• _Material provided_
——————————
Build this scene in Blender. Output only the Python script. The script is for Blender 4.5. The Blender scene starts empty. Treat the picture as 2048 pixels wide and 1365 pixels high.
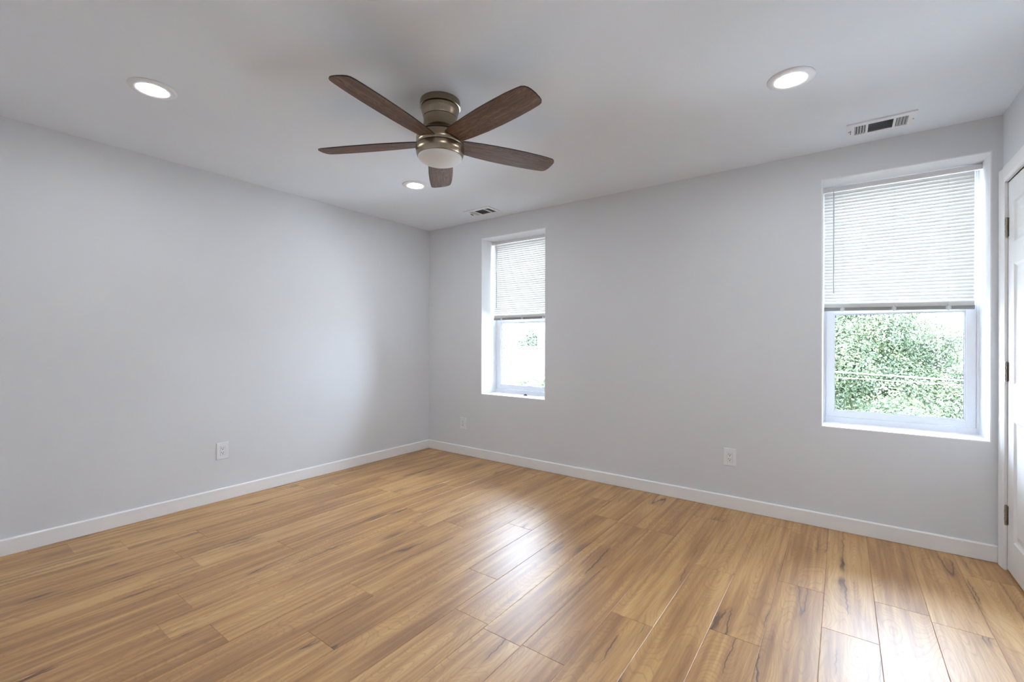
import bpy, math, random
import numpy as np
from mathutils import Vector, Matrix
from bpy_extras.node_shader_utils import PrincipledBSDFWrapper

# ------------------------------------------------------------------ camera, world, sun, exposure
SC = bpy.context.scene
COL = SC.collection
SC.view_settings.view_transform = 'Standard'
SC.view_settings.look = 'None'
SC.view_settings.gamma = 1.0
SC.view_settings.use_curve_mapping = False
SC.view_settings.exposure = 0.37
try:
    SC.cycles.max_bounces = 14
    SC.cycles.diffuse_bounces = 8
    SC.cycles.glossy_bounces = 6
    SC.cycles.transmission_bounces = 8
    SC.cycles.transparent_max_bounces = 16
    SC.cycles.sample_clamp_indirect = 12.0
except Exception:
    pass

F_PX, YAW, PITCH, ROLL, EYE = 903.26, 0.631757, 0.000579, 0.00276, 1.2004
cam_data = bpy.data.cameras.new('camera')
cam_data.sensor_width = 36.0
cam_data.lens = F_PX / 2048.0 * 36.0
cam_data.clip_start = 0.02
cam_data.clip_end = 400.0
cam = bpy.data.objects.new('camera', cam_data)
COL.objects.link(cam)
fw = Vector((-math.sin(YAW), math.cos(YAW), 0)); rt = Vector((math.cos(YAW), math.sin(YAW), 0)); up = Vector((0, 0, 1))
Fv = fw * math.cos(PITCH) + up * math.sin(PITCH)
Uv = -fw * math.sin(PITCH) + up * math.cos(PITCH)
Rv = rt * math.cos(ROLL) + Uv * math.sin(ROLL)
Uv = -rt * math.sin(ROLL) + Uv * math.cos(ROLL)
m = Matrix((Rv, Uv, -Fv)).transposed().to_4x4()
m.translation = Vector((0, 0, EYE))
cam.matrix_world = m
SC.camera = cam

SKY = 24.0           # bright overcast sky
SUN = 13.0           # soft sun from behind the house, lights the trees and facades
LAMP = 190.0        # recessed light lenses
world = bpy.data.worlds.new('world')
SC.world = world
world.use_nodes = True
bg = world.node_tree.nodes['Background']
bg.inputs[0].default_value = (0.77, 0.895, 1.08, 1)
bg.inputs[1].default_value = SKY
sd = bpy.data.lights.new('sun', 'SUN')
sd.energy = SUN
sd.angle = math.radians(3)
sd.color = (1.0, 0.97, 0.92)
sun = bpy.data.objects.new('sun', sd)
sun.rotation_euler = (math.radians(42), 0, math.radians(-22))   # shines towards +y and down
sun.location = (0, -6, 12)
COL.objects.link(sun)

# ------------------------------------------------------------------ room numbers (metres)
XL, XR, YB, YF, H = -3.758, 0.703, 3.555, -0.33, 2.44
WT = 0.34                                   # back wall thickness
WIN = [(-2.993, -2.220, 0.655, 2.255), (-0.112, 0.661, 0.650, 2.255)]
REV = 0.235                                 # depth of the window reveals
random.seed(7)
rng = np.random.default_rng(11)

# ------------------------------------------------------------------ helpers
class MB:
    """collects shapes; build() links them as one mesh object"""
    def __init__(s):
        s.v, s.f, s.m = [], [], []
    def add(s, vs, fs, mi=0):
        b = len(s.v)
        s.v += [tuple(p) for p in vs]
        s.f += [tuple(b + i for i in f) for f in fs]
        s.m += [mi] * len(fs)
        return s
    def box(s, x0, x1, y0, y1, z0, z1, mi=0):
        vs = [(x0, y0, z0), (x1, y0, z0), (x1, y1, z0), (x0, y1, z0), (x0, y0, z1), (x1, y0, z1), (x1, y1, z1), (x0, y1, z1)]
        return s.add(vs, [(0, 3, 2, 1), (4, 5, 6, 7), (0, 1, 5, 4), (1, 2, 6, 5), (2, 3, 7, 6), (3, 0, 4, 7)], mi)
    def lathe(s, prof, n=64, c=(0, 0), mi=0, mats=None, cap0=True, cap1=True):
        vs = []
        for r, z in prof:
            for k in range(n):
                a = 2 * math.pi * k / n
                vs.append((c[0] + r * math.cos(a), c[1] + r * math.sin(a), z))
        b = len(s.v)
        s.v += vs
        for i in range(len(prof) - 1):
            for k in range(n):
                k2 = (k + 1) % n
                s.f.append((b + i * n + k, b + (i + 1) * n + k, b + (i + 1) * n + k2, b + i * n + k2))
                s.m.append(mats[i] if mats else mi)
        if cap0:
            s.f.append(tuple(b + k for k in range(n))); s.m.append(mats[0] if mats else mi)
        if cap1:
            L = (len(prof) - 1) * n
            s.f.append(tuple(b + L + k for k in reversed(range(n)))); s.m.append(mats[-1] if mats else mi)
        return s
    def tube(s, pts, r, n=8, mi=0):
        pts = [Vector(p) for p in pts]
        rs = r if isinstance(r, (list, tuple)) else [r] * len(pts)
        b = len(s.v)
        for i, p in enumerate(pts):
            t = (pts[min(i + 1, len(pts) - 1)] - pts[max(i - 1, 0)]).normalized()
            u = t.orthogonal().normalized() if abs(t.z) < 0.99 else Vector((1, 0, 0))
            if abs(t.z) < 0.99:
                u = t.cross(Vector((0, 0, 1))).normalized()
            w = t.cross(u)
            for k in range(n):
                a = 2 * math.pi * k / n
                s.v.append(tuple(p + (u * math.cos(a) + w * math.sin(a)) * rs[i]))
        for i in range(len(pts) - 1):
            for k in range(n):
                k2 = (k + 1) % n
                s.f.append((b + i * n + k, b + i * n + k2, b + (i + 1) * n + k2, b + (i + 1) * n + k)); s.m.append(mi)
        s.f.append(tuple(b + k for k in reversed(range(n)))); s.m.append(mi)
        L = b + (len(pts) - 1) * n
        s.f.append(tuple(L + k for k in range(n))); s.m.append(mi)
        return s
    def prism(s, outline, axis, a0, a1, mi=0):
        """outline: closed 2-d list; extruded along axis from a0 to a1"""
        n = len(outline)
        def P(q, a):
            return {'x': (a, q[0], q[1]), 'y': (q[0], a, q[1]), 'z': (q[0], q[1], a)}[axis]
        vs = [P(q, a0) for q in outline] + [P(q, a1) for q in outline]
        fs = [tuple(range(n)), tuple(reversed(range(n, 2 * n)))]
        fs += [(i, i + n, (i + 1) % n + n, (i + 1) % n) for i in range(n)]
        return s.add(vs, fs, mi)
    def build(s, name, mats, parent=None, bevel=0.0, smooth=False, recalc=True):
        me = bpy.data.meshes.new(name)
        me.from_pydata(s.v, [], s.f)
        for mm in (mats if isinstance(mats, (list, tuple)) else [mats]):
            me.materials.append(mm)
        if len(set(s.m)) > 1:
            me.polygons.foreach_set('material_index', s.m)
        if recalc:
            import bmesh
            bm = bmesh.new(); bm.from_mesh(me)
            bmesh.ops.recalc_face_normals(bm, faces=bm.faces)
            bm.to_mesh(me); bm.free()
        if smooth:
            me.polygons.foreach_set('use_smooth', [True] * len(me.polygons))
            try:
                me.set_sharp_from_angle(angle=math.radians(38))
            except Exception:
                pass
        o = bpy.data.objects.new(name, me)
        COL.objects.link(o)
        if parent:
            o.parent = parent
        if bevel > 0:
            b = o.modifiers.new('bevel', 'BEVEL')
            b.width = bevel; b.segments = 2; b.limit_method = 'ANGLE'; b.angle_limit = math.radians(40)
        return o

def tag(o, label, cat, group=None, kind=None):
    o['label'] = label
    o['category'] = cat
    if group: o['group'] = group
    if kind: o['kind'] = kind
    return o

def empty(name, loc, label, cat, group=None, kind=None, rz=0.0):
    o = bpy.data.objects.new(name, None)
    o.empty_display_size = 0.1
    COL.objects.link(o)
    o.location = loc
    o.rotation_euler = (0, 0, rz)
    return tag(o, label, cat, group, kind)

def dup(root, loc, label, rz=None):
    """a copy of a thing with copies of its parts and sub-parts"""
    r = root.copy(); COL.objects.link(r); r.location = loc; r['label'] = label
    if rz is not None: r.rotation_euler = (0, 0, rz)
    for ch in list(root.children):
        c = ch.copy(); COL.objects.link(c); c.parent = r
        for g in list(ch.children):
            d = g.copy(); COL.objects.link(d); d.parent = c
    return r

# ------------------------------------------------------------------ materials
def mat(name, col, rough=0.5, metal=0.0, spec=0.5, **kw):
    mm = bpy.data.materials.new(name)
    mm.use_nodes = True
    p = mm.node_tree.nodes['Principled BSDF']
    p.inputs['Base Color'].default_value = (*col, 1)
    p.inputs['Roughness'].default_value = rough
    p.inputs['Metallic'].default_value = metal
    p.inputs['Specular IOR Level'].default_value = spec
    for k, v in kw.items():
        p.inputs[k].default_value = v
    return mm

class N:
    """small node-graph writer"""
    def __init__(s, mm):
        s.t = mm.node_tree; s.n = s.t.nodes; s.p = s.n['Principled BSDF']
    def link(s, a, b): s.t.links.new(a, b)
    def new(s, typ, **kw):
        nd = s.n.new(typ)
        for k, v in kw.items(): setattr(nd, k, v)
        return nd
    def val(s, inp, v):
        if hasattr(v, 'is_output') or isinstance(v, bpy.types.NodeSocket): s.link(v, inp)
        else: inp.default_value = v
    def math(s, op, a, b=0.0, c=0.0, clamp=False):
        nd = s.new('ShaderNodeMath', operation=op, use_clamp=clamp)
        s.val(nd.inputs[0], a); s.val(nd.inputs[1], b); s.val(nd.inputs[2], c)
        return nd.outputs[0]
    def comb(s, x, y, z):
        nd = s.new('ShaderNodeCombineXYZ')
        s.val(nd.inputs[0], x); s.val(nd.inputs[1], y); s.val(nd.inputs[2], z)
        return nd.outputs[0]
    def noise(s, vec, scale=1.0, detail=2.0, rough=0.5, dist=0.0):
        nd = s.new('ShaderNodeTexNoise')
        s.link(vec, nd.inputs['Vector'])
        nd.inputs['Scale'].default_value = scale; nd.inputs['Detail'].default_value = detail
        nd.inputs['Roughness'].default_value = rough; nd.inputs['Distortion'].default_value = dist
        return nd.outputs['Fac']
    def ramp(s, fac, stops):
        nd = s.new('ShaderNodeValToRGB')
        s.link(fac, nd.inputs[0])
        e = nd.color_ramp.elements
        while len(e) < len(stops): e.new(0.5)
        for i, (p, c) in enumerate(stops):
            e[i].position = p; e[i].color = (*c, 1) if len(c) == 3 else c
        return nd.outputs[0]
    def mix(s, fac, a, b, typ='MIX'):
        nd = s.new('ShaderNodeMix', data_type='RGBA', blend_type=typ)
        s.val(nd.inputs['Factor'], fac)
        s.val(nd.inputs['A'], a if not isinstance(a, tuple) else (*a, 1))
        s.val(nd.inputs['B'], b if not isinstance(b, tuple) else (*b, 1))
        return nd.outputs['Result']
    def step(s, v, lo, hi):
        nd = s.new('ShaderNodeMapRange', interpolation_type='SMOOTHSTEP')
        s.val(nd.inputs[0], v); nd.inputs[1].default_value = lo; nd.inputs[2].default_value = hi
        return nd.outputs[0]
    def bump(s, hgt, strength=0.2, dist=0.001):
        nd = s.new('ShaderNodeBump')
        nd.inputs['Strength'].default_value = strength; nd.inputs['Distance'].default_value = dist
        s.link(hgt, nd.inputs['Height']); s.link(nd.outputs[0], s.p.inputs['Normal'])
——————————
• _Task goal_
Give only the number of lines above that hold the string "scene".

• _Output of the exercise_
2